At 11.25 pm, Gil reported:
“The RH Injector steam supply pipe has been re-instated. It still requires testing to determine the extent of reported leakage. The brake valve exhaust pipe has been put back in place and the cylinder drain cock linkage re-connected.

It is recommended that a steam test be carried out to check the integrity of the newly made joints and check the condition of the injector steam pipe.”

For those of you who would like to see 2807 in action, she is rostered for:
(Train 3 on:) March 30 & 31; April 1, 2; then from 17 to 26 inclusive, 28, 29.


Saturday, 3 March 2018

Maintenance Update (hoses, snowing, inside, test)

Wednesday 28th
In case you have forgotten already, it was a tad cold. Minus three at start of play. Nevertheless, we had 2807 hauled outside. First of all, it was necessary to squeeze up the loco and tender in order to connect the main drag link. P&O came in handy as a buffer stop! Then we rolled over a pit so that we could connect the hoses between loco and tender. While that was going on, Clive was filling the boiler, initially via the blow-down valve (which is a large orifice), but at times via the injectors (which only have a 10 mm hole).

Mostly, there was Bruce and myself underneath pushing on hoses and doing up nuts, with John T acting as gopher and Gil chipping in. All of this took until lunchtime - partly because of the cold, and partly because the clamps and the nuts didn’t always want to play ball!

By 1.30 pm, the view from our van looked like this:

… and the view inside the shed looked like this!

Yes, not only was it snowing outside, but it was also snowing inside. So the consensus was to call it a day.
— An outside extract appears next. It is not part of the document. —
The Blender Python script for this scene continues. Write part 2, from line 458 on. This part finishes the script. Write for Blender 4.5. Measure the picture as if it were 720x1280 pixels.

There was no enthusiasm to light a warming fire for a steam test on Thursday, as the forecast for Thursday was worse than for today.

By the way, I was wondering why there’s a patched-up hole in 2807’s smokebox. It is as if something either was there, or might have been there in another life. Anyone know what it was intended for?

Outside, on RHS of smokebox.

Inside the smokebox.

Thursday 1st March
After a Herculean effort by Mark Young, Mike Solloway, Clive Norton, Chris Smith and Dan Wigg and the BES insurance inspector they managed to get 7820, 7903, and 35006 through their annual steam exams today.

Friday 2nd
Apparently, having warmed things up already, Mark carried out a steam test on 2807 on Friday. The following defects are reported for our attention:-

(1) Top row LHS plugs wisping steam
(2) Slight seepage from mudhole doors: Front & back middle (Bottom), LHS Top Rear
(3) Steam Feed to RH Injector leak (Collar joint)
(4) Back Safety Valve lifts at 220 psi
(5) Weld broken on smokebox door handle (inner handle for dart).

Bearing in mind the appalling conditions (Winchcombe was cut off for most of the day) this was well above and beyond the call of duty.

Saturday 3rd
Only three people arrived at the railway today, and we all left at 11.30. Apart from rabbit tracks, mine were the only footprints leading round to our van! I applied an enamel top coat to six rail chairs and then decided enough was enough! The side door to the loco shed had not been closed (due to a build up of snow), so I freed that and closed it.

Thank goodness for traction control! It was a struggle getting out of the car park. Stanway Hill was closed. There were large drifts on the road between Winchcombe and Toddington, though passable as one lane at the worst point. The road from Toddington towards Tewkesbury was closed due to a fallen tree.

For those of you who would like to see 2807 in action, she is rostered for:
March 30 & 31; April 1, 2, 17 to 26 inclusive, 28, 29.